[Cross-posted at Z Word.]

This Sunday, Jews for Racial and Economic Justice (JFREJ), the New York-based activist group, will dedicate part of its weekly WBAI radio program Beyond the Pale to a live reading of Caryl Churchill’s play Seven Jewish Children, to be followed by a discussion with the actors.

Novelist Howard Jacobson has denounced the play as antisemitic. Churchill has defended it. Jacobson’s case strikes me as compelling, and Churchill’s haughty dismissal of it as “the usual tactic” does not speak well of her. But I’ll be in a better position to discuss the play after I listen on Sunday.
I was active with JFREJ during the mid 1990s. For one year I served on the board of directors. I appeared on Beyond the Pale twice, moderating discussions on Jews and music. I know the show’s hosts, and I know they’re good people. But I’m sorry to see that JFREJ might give a Jewish seal of approval to what seems, at the very least, to be a dubious piece of agitprop. (I’ve read the script.)
Via a sidebar link, JFREJ prompts us to “Support the Free Gaza Movement,” which is backing George Galloway’s ridiculous Viva Palestina convoy. So it’s clear enough that JFREJ’s politics, at least on the Middle East, are no longer mine. In the ’90s, JFREJ took no official position on Israel, preferring to stick to a domestic political agenda. I will admit that my own position on Israel/Palestine 15 years ago was well to the left of what it is now.
That said, I’ve stated my opposition to the Gaza siege, and am now sick over the ascendancy of Bibi Netanyahu and even more sick over the appointment of the vicious Avigdor Lieberman as Israel’s foreign minister. Still, JFREJ’s alliance with a rather crude anti-Zionism hits me where I live — well, where I used to live.
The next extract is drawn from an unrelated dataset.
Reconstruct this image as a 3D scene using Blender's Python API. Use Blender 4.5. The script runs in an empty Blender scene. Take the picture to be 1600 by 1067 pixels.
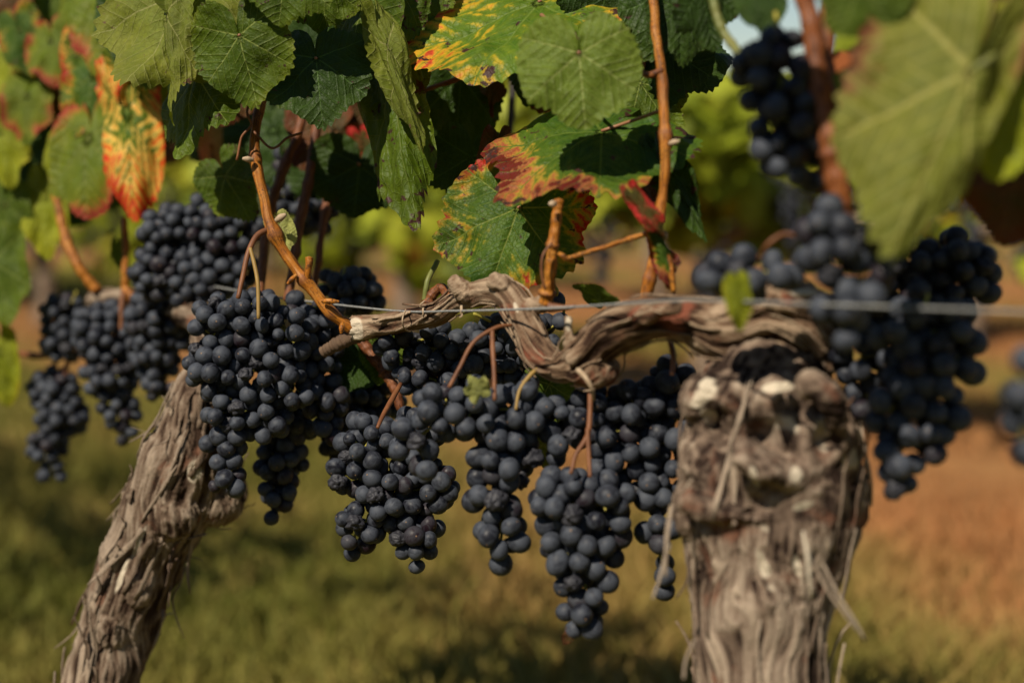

An after-the-fact summary of Beyond the Pale’s March 1 program reads: “Waltz with Bashir, is it a soul searching effort to face up to Israeli responsibility for the massacre at Sabra and Shatila during the 1982 Lebanon invasion? Or a propaganda coup for Israel?” Here we have an Israeli cultural product greeted with tough, withering skepticism from the start, as the very basis for discussion. So the question I’d pose is this: Will the hosts bring the same skepticism to their treatment of Seven Jewish Children? Or will JFREJ’s March 22 program be a propaganda coup for Caryl Churchill?